At the same publication Stephen Smith speaks of spooky gothic style in the paintings of modern art pioneers:
One of the best-known works in the show is a painting that Van Gogh made as a student: it’s a head-and-bony-shoulders of a skeleton, with a smouldering cigarette clamped between its teeth. Its mordant swagger feels very contemporary: it could have been made last week, perhaps by Banksy or Damien Hirst. It’s an exceptional loan from the Van Gogh Museum in Amsterdam, where it’s the most popular artwork among young visitors. Art history has tended to treat Skull of a Skeleton With Burning Cigarette (1885-6) as a juvenile joke, says Von Bonsdorff. “But this clearly recalls the Danse Macabre, a subject explored by Dürer and Holbein.
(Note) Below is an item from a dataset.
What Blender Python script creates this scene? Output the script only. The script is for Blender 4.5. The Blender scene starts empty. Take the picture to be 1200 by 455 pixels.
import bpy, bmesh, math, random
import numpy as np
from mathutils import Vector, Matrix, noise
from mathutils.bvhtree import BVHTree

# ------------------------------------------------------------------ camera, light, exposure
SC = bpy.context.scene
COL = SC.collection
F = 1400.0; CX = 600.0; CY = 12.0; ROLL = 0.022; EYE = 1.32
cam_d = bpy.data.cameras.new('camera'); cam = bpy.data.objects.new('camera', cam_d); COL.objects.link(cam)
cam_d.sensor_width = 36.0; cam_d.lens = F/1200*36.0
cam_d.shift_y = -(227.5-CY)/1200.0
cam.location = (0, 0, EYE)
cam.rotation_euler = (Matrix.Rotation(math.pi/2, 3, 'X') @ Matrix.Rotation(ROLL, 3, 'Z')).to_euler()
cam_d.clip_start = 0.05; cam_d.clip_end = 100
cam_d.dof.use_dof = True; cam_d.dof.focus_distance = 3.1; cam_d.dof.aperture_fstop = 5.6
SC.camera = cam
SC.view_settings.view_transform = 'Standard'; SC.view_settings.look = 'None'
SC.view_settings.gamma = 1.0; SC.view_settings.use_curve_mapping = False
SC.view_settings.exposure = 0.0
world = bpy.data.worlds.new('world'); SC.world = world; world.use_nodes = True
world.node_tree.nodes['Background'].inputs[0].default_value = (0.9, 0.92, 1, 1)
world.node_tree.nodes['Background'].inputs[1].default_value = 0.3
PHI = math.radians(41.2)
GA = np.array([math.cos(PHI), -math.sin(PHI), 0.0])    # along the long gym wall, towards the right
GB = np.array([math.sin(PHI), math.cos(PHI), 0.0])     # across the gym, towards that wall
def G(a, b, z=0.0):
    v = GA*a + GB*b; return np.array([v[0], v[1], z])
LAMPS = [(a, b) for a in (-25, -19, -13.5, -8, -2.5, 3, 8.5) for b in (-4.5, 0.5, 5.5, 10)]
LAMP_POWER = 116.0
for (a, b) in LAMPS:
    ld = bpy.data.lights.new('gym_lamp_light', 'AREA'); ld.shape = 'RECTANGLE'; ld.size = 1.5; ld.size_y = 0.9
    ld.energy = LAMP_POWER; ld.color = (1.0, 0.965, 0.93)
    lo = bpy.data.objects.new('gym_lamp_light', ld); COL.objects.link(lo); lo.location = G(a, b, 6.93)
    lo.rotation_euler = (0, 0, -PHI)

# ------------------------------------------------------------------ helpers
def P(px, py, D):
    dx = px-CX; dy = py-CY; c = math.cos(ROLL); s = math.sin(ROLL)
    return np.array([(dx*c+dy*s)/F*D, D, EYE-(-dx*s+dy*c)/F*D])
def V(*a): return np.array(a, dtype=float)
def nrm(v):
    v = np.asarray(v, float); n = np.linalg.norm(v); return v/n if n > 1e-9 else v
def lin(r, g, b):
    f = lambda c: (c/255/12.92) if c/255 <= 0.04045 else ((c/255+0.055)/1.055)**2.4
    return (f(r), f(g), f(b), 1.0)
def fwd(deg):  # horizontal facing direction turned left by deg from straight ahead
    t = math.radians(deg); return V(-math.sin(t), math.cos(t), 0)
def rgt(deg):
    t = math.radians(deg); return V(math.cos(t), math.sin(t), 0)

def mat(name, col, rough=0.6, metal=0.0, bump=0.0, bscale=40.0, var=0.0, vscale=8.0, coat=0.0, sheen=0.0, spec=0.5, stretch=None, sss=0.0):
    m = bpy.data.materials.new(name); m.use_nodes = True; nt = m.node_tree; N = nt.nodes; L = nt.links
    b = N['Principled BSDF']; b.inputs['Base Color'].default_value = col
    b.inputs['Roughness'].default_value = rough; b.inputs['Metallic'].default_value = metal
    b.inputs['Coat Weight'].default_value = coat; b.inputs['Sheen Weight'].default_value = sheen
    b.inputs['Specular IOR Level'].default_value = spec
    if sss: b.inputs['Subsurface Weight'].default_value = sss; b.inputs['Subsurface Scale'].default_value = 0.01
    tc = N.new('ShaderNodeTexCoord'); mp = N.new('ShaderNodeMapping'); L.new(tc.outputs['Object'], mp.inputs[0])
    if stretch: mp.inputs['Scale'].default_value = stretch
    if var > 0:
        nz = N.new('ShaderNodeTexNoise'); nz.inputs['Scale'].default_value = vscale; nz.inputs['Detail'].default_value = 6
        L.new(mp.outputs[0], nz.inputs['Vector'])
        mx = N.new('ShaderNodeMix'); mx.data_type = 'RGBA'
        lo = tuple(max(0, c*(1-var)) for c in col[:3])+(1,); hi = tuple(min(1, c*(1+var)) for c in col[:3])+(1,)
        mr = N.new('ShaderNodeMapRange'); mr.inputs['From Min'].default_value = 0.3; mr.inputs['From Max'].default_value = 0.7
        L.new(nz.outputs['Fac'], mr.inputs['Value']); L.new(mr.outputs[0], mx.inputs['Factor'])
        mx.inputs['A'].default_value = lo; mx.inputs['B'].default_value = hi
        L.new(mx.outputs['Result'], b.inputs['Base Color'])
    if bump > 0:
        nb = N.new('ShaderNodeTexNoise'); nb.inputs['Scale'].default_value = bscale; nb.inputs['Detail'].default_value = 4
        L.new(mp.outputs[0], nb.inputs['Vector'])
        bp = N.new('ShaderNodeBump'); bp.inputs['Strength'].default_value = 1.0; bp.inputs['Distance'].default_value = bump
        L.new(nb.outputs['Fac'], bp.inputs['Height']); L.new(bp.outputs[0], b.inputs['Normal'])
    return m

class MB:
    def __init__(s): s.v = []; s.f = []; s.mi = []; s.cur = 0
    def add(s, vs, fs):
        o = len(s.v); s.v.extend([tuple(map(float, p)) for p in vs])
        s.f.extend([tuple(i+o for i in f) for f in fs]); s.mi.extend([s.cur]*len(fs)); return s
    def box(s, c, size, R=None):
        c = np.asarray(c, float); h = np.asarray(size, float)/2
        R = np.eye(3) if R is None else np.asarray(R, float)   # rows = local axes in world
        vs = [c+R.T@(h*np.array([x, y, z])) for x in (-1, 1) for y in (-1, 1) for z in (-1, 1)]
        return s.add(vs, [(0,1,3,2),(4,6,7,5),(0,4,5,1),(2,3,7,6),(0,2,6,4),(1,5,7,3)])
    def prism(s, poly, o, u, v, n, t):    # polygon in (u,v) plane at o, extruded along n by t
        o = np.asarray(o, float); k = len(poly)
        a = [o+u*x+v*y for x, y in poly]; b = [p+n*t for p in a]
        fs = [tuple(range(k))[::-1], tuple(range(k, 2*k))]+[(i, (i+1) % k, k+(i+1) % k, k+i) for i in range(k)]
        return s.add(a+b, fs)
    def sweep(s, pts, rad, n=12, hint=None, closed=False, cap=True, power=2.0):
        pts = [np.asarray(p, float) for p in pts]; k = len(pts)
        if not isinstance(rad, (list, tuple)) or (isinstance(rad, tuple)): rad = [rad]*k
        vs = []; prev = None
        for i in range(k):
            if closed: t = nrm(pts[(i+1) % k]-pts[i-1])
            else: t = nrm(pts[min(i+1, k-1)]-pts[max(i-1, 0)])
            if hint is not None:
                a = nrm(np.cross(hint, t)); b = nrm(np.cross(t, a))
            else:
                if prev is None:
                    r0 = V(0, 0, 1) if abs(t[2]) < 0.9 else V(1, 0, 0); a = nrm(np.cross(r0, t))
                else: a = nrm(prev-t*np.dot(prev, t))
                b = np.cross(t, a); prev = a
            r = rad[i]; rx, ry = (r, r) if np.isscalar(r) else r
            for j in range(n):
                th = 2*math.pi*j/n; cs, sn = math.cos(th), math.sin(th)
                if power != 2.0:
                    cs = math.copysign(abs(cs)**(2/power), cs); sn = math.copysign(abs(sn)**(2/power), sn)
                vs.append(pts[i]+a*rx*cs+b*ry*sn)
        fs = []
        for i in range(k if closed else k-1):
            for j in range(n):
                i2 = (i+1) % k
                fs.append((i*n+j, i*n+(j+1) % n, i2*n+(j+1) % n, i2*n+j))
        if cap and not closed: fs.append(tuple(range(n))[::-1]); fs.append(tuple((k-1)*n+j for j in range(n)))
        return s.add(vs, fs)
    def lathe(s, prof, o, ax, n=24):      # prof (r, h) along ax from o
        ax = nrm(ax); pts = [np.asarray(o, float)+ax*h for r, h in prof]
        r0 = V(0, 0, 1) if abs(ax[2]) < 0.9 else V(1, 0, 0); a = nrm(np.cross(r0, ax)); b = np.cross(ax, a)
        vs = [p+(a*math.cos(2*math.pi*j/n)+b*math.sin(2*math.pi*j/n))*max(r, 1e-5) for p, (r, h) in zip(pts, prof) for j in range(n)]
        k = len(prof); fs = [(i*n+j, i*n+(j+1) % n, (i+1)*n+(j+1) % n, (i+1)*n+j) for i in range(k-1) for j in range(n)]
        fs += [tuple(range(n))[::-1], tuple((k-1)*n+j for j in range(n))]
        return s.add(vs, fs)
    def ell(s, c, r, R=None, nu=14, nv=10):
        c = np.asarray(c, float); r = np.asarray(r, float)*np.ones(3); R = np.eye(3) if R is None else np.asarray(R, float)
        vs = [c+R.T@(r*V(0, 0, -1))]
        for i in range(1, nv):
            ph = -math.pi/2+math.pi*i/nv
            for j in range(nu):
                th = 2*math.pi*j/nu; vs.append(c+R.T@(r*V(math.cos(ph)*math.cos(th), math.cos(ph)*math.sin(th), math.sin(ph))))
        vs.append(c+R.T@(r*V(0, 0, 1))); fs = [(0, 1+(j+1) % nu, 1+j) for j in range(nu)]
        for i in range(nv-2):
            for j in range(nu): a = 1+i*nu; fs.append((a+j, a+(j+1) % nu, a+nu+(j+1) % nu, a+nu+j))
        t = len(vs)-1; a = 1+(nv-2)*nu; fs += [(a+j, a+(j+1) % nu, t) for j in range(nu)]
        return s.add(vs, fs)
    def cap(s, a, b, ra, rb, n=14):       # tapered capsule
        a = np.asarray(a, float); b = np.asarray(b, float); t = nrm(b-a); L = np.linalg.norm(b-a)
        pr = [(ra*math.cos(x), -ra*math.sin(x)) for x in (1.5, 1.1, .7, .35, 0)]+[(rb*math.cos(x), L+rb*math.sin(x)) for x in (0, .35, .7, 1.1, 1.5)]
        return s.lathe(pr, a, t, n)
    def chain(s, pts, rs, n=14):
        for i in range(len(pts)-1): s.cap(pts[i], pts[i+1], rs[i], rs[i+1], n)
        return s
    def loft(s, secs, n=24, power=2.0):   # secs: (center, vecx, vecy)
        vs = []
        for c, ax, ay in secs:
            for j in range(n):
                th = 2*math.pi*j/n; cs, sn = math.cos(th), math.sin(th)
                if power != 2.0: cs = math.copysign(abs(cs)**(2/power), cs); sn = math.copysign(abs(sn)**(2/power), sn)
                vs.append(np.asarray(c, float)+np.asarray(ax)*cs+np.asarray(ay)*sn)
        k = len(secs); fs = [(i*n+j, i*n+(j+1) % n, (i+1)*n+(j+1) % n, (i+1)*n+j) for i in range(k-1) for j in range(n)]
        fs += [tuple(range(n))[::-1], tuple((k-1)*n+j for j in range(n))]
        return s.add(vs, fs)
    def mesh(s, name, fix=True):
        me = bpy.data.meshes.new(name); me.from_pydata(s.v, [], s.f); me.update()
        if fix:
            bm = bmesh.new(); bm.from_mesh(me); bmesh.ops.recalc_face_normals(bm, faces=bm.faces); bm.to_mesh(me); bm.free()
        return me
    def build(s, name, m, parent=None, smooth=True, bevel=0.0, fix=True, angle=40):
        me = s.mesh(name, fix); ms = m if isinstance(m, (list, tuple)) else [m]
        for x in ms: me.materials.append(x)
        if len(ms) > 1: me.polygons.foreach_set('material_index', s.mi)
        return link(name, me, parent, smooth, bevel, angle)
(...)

We know from Van Gogh’s letters to his brother Theo that he was looking at Holbein and thinking about him at the time he painted the smoking skull.”
Chris Ware praises the genius of Richard Scarry at The Yale Review:
Scarry continued to produce books for another two decades, all of them featuring animals in place of humans. This actually caused a mild panic at Random House when What Do People Do All Day? was being published, with the staff asking: Shouldn’t it be called What Do Animals Do All Day? The dispute was short-lived since the answer (“No!”) was so obvious, but it hints at something important about the narrative energy on which Scarry’s engine runs. In children’s books, animals are frequently introduced as the first vessels to receive the natural empathy with which children are born. …The natural inclination to ask “do animals feel the same things we do?” is confirmed with a smile and a tuck-in, what in literary terms is cumbersomely called “anthropomorphization” but in everyday words is just “caring.”